Government is testing a new system for taxis and buses in South Africa – what you should know

Rustenburg, Polokwane and Mangaung will be the first cities in South Africa to trial the country’s new integrated ticketing system, says transport minister Fikile Mbalula.

Responding in a recent written parliamentary Q&A, Mbalula said the pilot is expected to formally begin later this year, and will initially focus on bus and minibus services.

He added that South African National Taxi Council (Santaco) has been included in the pilot, with the group currently consulting on identifying its own pilot site utilising minibus taxis.

The idea of a single-ticket system was first mooted in 2017, while a similar system was trialled in Pretoria by Santaco for minibus taxi commuters in 2016. That project enabled commuters on the Johannesburg, Pretoria and Mabopane (JPM) route to use a single card to pay for all their transactions.

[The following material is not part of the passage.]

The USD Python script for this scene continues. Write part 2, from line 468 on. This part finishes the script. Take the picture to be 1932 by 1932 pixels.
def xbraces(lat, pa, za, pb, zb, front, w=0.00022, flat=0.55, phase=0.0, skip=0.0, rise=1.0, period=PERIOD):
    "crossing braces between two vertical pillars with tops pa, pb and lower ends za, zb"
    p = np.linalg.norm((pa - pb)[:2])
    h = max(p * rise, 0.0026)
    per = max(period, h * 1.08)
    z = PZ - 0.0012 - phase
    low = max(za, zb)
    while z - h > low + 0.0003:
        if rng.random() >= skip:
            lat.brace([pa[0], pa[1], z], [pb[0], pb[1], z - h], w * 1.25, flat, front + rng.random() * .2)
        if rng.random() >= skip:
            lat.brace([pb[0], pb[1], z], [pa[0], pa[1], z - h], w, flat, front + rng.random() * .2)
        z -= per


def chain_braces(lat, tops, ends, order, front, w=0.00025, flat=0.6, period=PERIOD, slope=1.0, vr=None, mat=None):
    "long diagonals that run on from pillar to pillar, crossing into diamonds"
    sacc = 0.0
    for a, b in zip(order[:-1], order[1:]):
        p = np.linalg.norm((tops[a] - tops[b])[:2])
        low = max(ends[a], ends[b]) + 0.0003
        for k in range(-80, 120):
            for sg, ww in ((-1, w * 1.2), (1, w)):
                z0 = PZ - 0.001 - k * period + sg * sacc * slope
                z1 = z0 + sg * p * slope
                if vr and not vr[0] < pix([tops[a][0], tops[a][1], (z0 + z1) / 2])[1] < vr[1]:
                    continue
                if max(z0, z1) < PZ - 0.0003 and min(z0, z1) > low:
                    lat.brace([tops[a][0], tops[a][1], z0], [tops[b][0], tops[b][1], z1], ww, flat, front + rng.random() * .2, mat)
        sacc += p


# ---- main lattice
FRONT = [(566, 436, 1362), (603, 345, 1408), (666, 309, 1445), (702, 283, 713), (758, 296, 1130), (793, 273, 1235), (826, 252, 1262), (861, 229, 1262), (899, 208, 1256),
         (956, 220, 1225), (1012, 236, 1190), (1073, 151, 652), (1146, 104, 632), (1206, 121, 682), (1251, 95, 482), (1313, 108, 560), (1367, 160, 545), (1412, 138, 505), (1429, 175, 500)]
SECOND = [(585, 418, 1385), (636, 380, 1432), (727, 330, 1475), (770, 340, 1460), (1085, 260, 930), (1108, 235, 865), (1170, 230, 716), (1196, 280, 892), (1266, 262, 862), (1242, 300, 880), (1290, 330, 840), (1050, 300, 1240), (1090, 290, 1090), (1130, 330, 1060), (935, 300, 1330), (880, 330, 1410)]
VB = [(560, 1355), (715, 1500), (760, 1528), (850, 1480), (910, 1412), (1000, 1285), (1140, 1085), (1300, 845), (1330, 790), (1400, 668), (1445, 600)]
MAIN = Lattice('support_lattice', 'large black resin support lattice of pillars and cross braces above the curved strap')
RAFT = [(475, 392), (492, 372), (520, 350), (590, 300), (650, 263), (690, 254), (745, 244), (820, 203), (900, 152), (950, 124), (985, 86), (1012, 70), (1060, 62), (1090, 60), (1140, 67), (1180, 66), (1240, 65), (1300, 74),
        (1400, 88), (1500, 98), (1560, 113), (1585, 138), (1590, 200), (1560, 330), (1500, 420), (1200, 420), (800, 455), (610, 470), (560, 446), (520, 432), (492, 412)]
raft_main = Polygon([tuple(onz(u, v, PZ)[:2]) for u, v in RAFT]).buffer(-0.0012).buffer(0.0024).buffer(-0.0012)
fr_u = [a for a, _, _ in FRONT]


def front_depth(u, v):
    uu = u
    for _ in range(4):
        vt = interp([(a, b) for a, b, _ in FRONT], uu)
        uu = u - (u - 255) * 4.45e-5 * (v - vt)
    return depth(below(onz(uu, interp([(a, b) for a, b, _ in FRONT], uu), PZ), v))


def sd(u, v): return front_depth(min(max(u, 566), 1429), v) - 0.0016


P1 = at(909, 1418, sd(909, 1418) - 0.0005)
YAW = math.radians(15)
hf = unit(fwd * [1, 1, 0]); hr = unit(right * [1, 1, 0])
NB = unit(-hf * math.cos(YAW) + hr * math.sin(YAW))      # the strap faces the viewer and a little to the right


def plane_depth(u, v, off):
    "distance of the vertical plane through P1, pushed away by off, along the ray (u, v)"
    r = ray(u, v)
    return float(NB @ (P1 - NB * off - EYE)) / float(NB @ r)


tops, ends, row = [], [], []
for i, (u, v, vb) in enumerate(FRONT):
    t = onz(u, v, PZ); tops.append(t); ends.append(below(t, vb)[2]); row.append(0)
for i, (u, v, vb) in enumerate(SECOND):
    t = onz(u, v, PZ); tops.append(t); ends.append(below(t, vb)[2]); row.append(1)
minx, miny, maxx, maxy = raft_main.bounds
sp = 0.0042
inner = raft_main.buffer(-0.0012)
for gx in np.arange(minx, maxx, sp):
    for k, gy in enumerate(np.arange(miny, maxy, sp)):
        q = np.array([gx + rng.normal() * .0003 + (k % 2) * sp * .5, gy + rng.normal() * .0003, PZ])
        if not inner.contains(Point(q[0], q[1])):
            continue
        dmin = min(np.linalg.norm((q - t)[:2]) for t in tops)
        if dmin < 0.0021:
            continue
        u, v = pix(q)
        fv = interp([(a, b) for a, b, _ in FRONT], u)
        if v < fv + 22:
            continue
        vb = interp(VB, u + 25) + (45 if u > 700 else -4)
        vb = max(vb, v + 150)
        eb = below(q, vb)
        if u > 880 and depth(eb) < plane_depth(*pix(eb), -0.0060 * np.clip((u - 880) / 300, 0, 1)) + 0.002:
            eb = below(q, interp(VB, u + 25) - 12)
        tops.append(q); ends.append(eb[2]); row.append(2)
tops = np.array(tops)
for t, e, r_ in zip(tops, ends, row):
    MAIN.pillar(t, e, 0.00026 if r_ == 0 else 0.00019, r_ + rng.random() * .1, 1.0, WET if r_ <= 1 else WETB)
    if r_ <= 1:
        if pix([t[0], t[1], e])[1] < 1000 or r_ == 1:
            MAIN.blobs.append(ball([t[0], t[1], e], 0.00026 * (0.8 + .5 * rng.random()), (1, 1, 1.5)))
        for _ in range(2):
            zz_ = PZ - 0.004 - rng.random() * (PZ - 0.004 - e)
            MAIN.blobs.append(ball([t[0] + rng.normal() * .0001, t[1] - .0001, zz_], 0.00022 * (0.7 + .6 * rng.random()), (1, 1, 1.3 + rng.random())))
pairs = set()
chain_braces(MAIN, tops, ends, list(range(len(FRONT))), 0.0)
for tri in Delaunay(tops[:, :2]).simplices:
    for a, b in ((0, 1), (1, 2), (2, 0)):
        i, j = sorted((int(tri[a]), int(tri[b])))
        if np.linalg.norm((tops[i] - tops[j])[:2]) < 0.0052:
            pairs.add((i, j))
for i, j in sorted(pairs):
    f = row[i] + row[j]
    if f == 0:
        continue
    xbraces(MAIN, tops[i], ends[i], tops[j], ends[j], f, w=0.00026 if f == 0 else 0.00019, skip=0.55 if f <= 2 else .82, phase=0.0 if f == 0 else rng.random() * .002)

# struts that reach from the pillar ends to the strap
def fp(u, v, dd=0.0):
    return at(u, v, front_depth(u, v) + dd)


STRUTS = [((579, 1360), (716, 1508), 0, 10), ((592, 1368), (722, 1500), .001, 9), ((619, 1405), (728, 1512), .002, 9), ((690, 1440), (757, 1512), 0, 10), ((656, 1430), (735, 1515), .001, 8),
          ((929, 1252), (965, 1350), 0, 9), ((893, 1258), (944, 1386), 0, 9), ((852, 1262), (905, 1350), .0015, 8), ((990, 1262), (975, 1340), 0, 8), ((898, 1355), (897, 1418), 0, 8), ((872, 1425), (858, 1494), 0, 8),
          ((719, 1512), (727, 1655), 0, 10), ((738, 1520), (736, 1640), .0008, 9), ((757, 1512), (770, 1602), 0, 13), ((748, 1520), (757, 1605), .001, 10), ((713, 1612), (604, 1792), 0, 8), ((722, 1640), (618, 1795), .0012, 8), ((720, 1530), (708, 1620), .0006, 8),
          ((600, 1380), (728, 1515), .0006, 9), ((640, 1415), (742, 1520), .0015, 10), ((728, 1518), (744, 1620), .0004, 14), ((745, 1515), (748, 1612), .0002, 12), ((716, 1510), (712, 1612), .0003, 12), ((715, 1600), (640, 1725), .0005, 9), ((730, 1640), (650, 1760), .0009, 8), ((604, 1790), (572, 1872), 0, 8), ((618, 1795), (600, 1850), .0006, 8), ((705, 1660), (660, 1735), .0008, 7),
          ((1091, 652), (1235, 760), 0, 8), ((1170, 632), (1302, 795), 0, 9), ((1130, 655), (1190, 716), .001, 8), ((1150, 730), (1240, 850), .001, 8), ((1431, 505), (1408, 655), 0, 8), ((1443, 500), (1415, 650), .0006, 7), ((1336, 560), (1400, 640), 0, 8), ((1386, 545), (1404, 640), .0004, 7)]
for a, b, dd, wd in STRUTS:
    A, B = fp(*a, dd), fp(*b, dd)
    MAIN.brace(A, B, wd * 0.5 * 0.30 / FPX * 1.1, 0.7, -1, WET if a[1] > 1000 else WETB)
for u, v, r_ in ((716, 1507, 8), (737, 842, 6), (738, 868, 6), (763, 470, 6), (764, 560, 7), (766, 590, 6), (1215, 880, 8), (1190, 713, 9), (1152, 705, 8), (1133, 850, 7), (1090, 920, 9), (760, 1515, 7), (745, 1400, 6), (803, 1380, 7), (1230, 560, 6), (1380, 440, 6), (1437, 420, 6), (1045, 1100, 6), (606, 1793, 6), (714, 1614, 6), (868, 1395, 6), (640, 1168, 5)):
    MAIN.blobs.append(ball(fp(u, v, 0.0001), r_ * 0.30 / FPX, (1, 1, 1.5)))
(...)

The government’s ultimate goal is to use one card/ticket for all their public transport journeys, across all modes, such as rail and bus. This will help phase out cash from the system and theoretically improve the safety of both passengers and drivers.

A single ticket will also make it significantly easier to travel in South Africa as commuters will no longer be expected to pay when they transfer from taxis to other services.

Integrated systems

The pilot forms part of the government’s broader plan to consolidate the country’s transport networks towards what it calls Integrated Public Transport Networks (IPTNs).

This shift is necessary to deliver a public transport system that is responsive to the needs of the people, Mbalula said in his May budget speech.

“The rollout of the IPTNs will be equally strengthened by the establishment of an oversight mechanism under the leadership of the Minister and political principals of the relevant Cities implementing IPTNs.  This will ensure that accountability for the implementation of the integrated public transport networks is pitched at political level.

However, he noted the implementation of IPTNs in various cities has not been without problems. Capacity challenges in some of the cities have given rise to complications that have either delayed or stalled progress, he said.

“Seven cities are already operational and are working towards expanding current services.  These are the City of Cape Town, George, Ekurhuleni, Johannesburg, Tshwane, Nelson Mandela Bay and Polokwane.

“Three additional cities are working towards the launch of new services.  These are Rustenburg, Mangaung and eThekwini.  eThekwini is currently experiencing challenges due to unsuccessful negotiations with taxi operators on the affected routes. Over the medium term, all ten cities are expected to be fully operational with expansions to directly serve major townships,” he said.